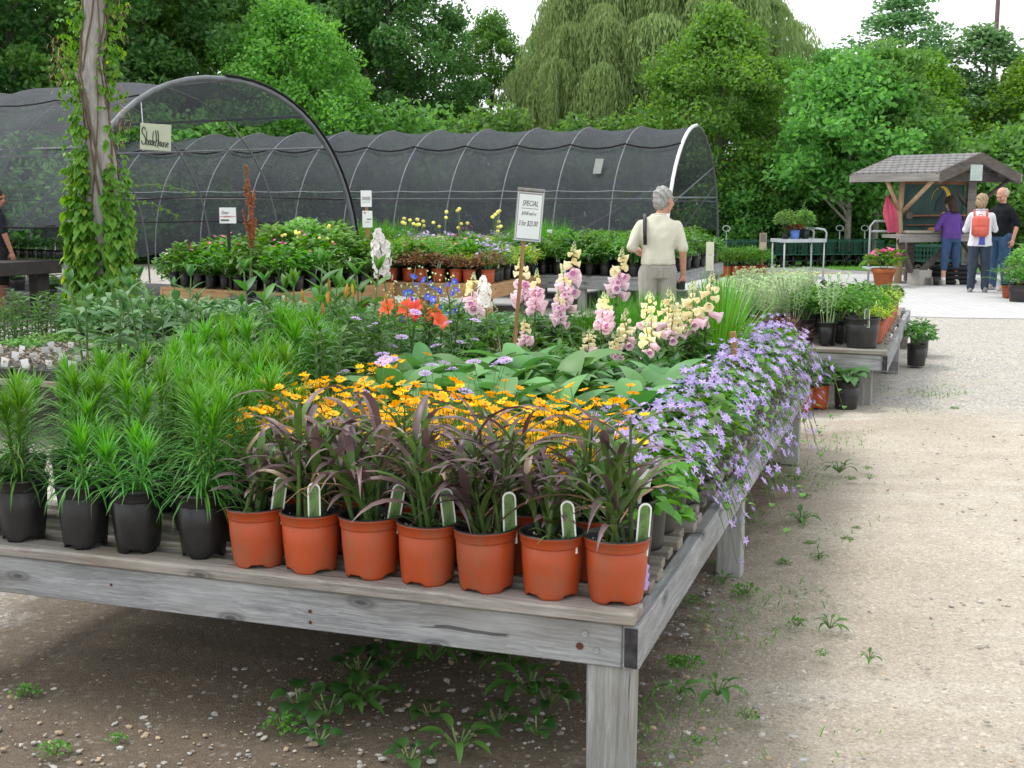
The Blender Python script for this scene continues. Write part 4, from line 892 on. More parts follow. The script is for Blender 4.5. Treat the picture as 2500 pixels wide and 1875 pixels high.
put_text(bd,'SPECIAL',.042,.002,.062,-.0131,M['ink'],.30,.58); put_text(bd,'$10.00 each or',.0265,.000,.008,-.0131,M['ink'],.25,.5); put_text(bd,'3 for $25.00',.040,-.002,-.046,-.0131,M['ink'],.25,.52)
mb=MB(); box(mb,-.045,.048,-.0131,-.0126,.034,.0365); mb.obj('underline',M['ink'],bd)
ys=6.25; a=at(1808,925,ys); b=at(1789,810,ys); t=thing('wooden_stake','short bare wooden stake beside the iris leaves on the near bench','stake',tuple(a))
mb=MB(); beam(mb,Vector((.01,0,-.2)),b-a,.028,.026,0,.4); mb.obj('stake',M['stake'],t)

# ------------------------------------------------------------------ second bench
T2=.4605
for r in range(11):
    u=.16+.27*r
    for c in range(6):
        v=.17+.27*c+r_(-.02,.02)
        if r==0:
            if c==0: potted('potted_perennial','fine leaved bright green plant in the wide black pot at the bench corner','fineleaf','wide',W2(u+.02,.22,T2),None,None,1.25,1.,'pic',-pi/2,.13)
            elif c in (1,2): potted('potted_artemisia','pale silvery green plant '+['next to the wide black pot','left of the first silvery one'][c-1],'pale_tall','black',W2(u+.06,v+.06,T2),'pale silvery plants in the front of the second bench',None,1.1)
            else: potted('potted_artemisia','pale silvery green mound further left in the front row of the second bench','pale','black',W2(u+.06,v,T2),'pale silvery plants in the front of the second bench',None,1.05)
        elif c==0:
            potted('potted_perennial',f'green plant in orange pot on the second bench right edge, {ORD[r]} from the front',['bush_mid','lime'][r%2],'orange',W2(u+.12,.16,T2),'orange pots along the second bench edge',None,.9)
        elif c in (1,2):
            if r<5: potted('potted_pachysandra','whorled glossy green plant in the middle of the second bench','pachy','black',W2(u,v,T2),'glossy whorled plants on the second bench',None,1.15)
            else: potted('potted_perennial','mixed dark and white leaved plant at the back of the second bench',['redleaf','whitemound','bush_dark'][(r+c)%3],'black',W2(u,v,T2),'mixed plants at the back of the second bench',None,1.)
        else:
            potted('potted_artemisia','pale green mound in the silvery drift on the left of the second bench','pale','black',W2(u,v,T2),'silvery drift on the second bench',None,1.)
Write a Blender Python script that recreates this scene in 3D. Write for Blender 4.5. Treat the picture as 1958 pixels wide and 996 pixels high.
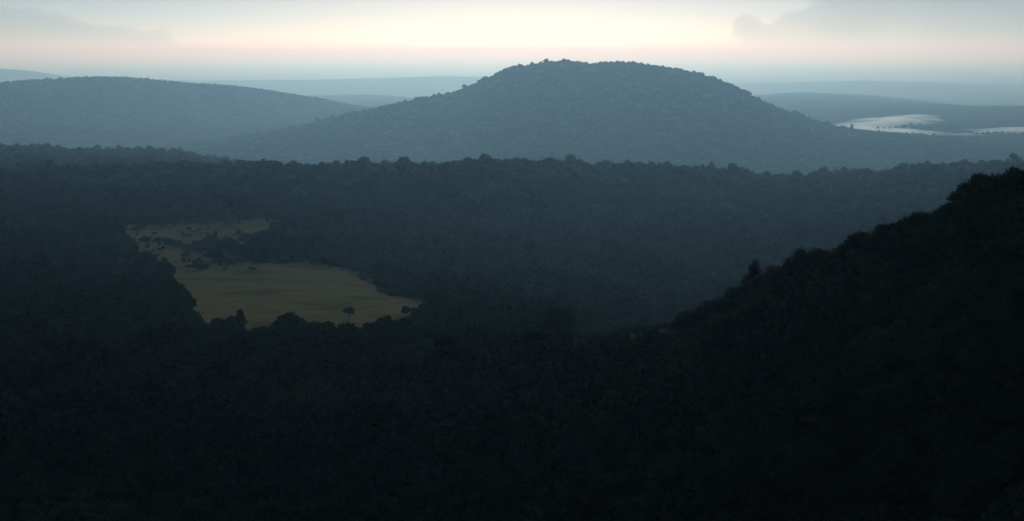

★ ★ ★ ★

### REQUIRED WORK
All of the lines above should be retyped precisely, apart from the pictures.

### ANSWER
The Blender Python script for this scene continues. Write part 4, from line 892 on. More parts follow. The script is for Blender 4.5. Treat the picture as 2500 pixels wide and 1875 pixels high.
put_text(bd,'SPECIAL',.042,.002,.062,-.0131,M['ink'],.30,.58); put_text(bd,'$10.00 each or',.0265,.000,.008,-.0131,M['ink'],.25,.5); put_text(bd,'3 for $25.00',.040,-.002,-.046,-.0131,M['ink'],.25,.52)
mb=MB(); box(mb,-.045,.048,-.0131,-.0126,.034,.0365); mb.obj('underline',M['ink'],bd)
ys=6.25; a=at(1808,925,ys); b=at(1789,810,ys); t=thing('wooden_stake','short bare wooden stake beside the iris leaves on the near bench','stake',tuple(a))
mb=MB(); beam(mb,Vector((.01,0,-.2)),b-a,.028,.026,0,.4); mb.obj('stake',M['stake'],t)

# ------------------------------------------------------------------ second bench
T2=.4605
for r in range(11):
    u=.16+.27*r
    for c in range(6):
        v=.17+.27*c+r_(-.02,.02)
        if r==0:
            if c==0: potted('potted_perennial','fine leaved bright green plant in the wide black pot at the bench corner','fineleaf','wide',W2(u+.02,.22,T2),None,None,1.25,1.,'pic',-pi/2,.13)
            elif c in (1,2): potted('potted_artemisia','pale silvery green plant '+['next to the wide black pot','left of the first silvery one'][c-1],'pale_tall','black',W2(u+.06,v+.06,T2),'pale silvery plants in the front of the second bench',None,1.1)
            else: potted('potted_artemisia','pale silvery green mound further left in the front row of the second bench','pale','black',W2(u+.06,v,T2),'pale silvery plants in the front of the second bench',None,1.05)
        elif c==0:
            potted('potted_perennial',f'green plant in orange pot on the second bench right edge, {ORD[r]} from the front',['bush_mid','lime'][r%2],'orange',W2(u+.12,.16,T2),'orange pots along the second bench edge',None,.9)
        elif c in (1,2):
            if r<5: potted('potted_pachysandra','whorled glossy green plant in the middle of the second bench','pachy','black',W2(u,v,T2),'glossy whorled plants on the second bench',None,1.15)
            else: potted('potted_perennial','mixed dark and white leaved plant at the back of the second bench',['redleaf','whitemound','bush_dark'][(r+c)%3],'black',W2(u,v,T2),'mixed plants at the back of the second bench',None,1.)
        else:
            potted('potted_artemisia','pale green mound in the silvery drift on the left of the second bench','pale','black',W2(u,v,T2),'silvery drift on the second bench',None,1.)
Write a Blender Python script that recreates this scene in 3D. Write for Blender 4.5. Treat the picture as 1958 pixels wide and 996 pixels high.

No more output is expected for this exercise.